[The request]
Return precisely the span of lines from the top of the material below to the line containing "COL = scene.collection", both included. Pictures are excluded.
** Begin Dataset excerpt **
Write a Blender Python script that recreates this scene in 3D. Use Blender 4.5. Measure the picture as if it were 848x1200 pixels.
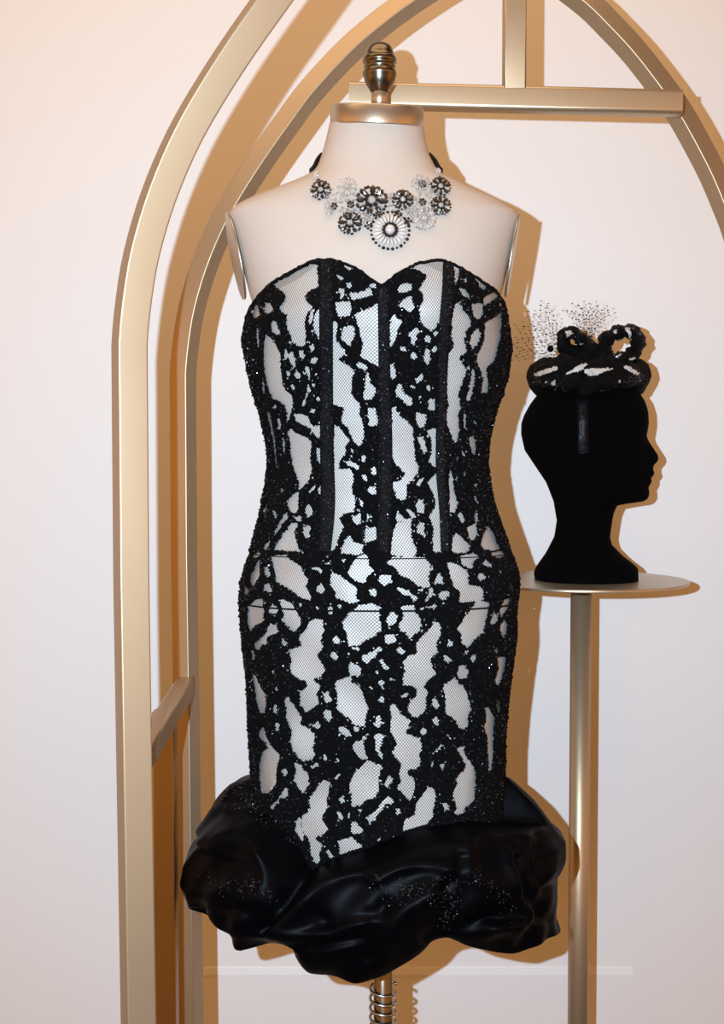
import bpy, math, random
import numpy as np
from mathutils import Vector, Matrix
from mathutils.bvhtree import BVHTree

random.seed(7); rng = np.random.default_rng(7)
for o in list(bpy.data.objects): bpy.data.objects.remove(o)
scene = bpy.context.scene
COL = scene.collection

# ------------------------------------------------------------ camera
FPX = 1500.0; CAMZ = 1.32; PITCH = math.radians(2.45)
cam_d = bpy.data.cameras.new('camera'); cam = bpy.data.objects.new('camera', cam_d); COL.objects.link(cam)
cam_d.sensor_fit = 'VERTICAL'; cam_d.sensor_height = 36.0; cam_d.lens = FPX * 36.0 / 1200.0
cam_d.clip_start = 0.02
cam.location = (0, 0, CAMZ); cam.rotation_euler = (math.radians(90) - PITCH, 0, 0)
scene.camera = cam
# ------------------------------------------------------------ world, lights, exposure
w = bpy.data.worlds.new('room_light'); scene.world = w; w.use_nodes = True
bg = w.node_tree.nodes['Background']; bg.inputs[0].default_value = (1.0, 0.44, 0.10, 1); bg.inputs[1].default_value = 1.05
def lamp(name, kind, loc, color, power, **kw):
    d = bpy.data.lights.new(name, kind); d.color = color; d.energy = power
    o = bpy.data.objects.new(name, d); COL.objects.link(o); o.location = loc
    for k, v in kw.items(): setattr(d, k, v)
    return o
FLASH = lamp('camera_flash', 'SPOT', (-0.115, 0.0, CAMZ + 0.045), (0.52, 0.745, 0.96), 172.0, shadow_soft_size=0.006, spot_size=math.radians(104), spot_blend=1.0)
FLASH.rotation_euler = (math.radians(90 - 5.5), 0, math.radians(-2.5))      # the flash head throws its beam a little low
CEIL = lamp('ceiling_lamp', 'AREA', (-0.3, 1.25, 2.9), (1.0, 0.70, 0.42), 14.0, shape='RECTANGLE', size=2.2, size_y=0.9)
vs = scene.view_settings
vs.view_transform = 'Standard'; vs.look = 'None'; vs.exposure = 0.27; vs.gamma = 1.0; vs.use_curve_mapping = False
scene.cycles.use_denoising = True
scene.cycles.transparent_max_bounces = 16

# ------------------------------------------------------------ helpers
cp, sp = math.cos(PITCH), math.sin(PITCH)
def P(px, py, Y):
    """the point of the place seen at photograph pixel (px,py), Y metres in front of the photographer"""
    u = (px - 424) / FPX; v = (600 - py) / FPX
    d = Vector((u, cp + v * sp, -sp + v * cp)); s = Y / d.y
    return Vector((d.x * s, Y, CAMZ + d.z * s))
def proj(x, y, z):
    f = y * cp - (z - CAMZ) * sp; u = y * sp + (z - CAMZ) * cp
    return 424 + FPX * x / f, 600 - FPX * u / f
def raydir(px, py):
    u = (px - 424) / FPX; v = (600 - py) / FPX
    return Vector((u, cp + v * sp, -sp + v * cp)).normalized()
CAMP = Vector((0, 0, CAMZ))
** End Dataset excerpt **
[Complete answer]
Write a Blender Python script that recreates this scene in 3D. Use Blender 4.5. Measure the picture as if it were 848x1200 pixels.
import bpy, math, random
import numpy as np
from mathutils import Vector, Matrix
from mathutils.bvhtree import BVHTree

random.seed(7); rng = np.random.default_rng(7)
for o in list(bpy.data.objects): bpy.data.objects.remove(o)
scene = bpy.context.scene
COL = scene.collection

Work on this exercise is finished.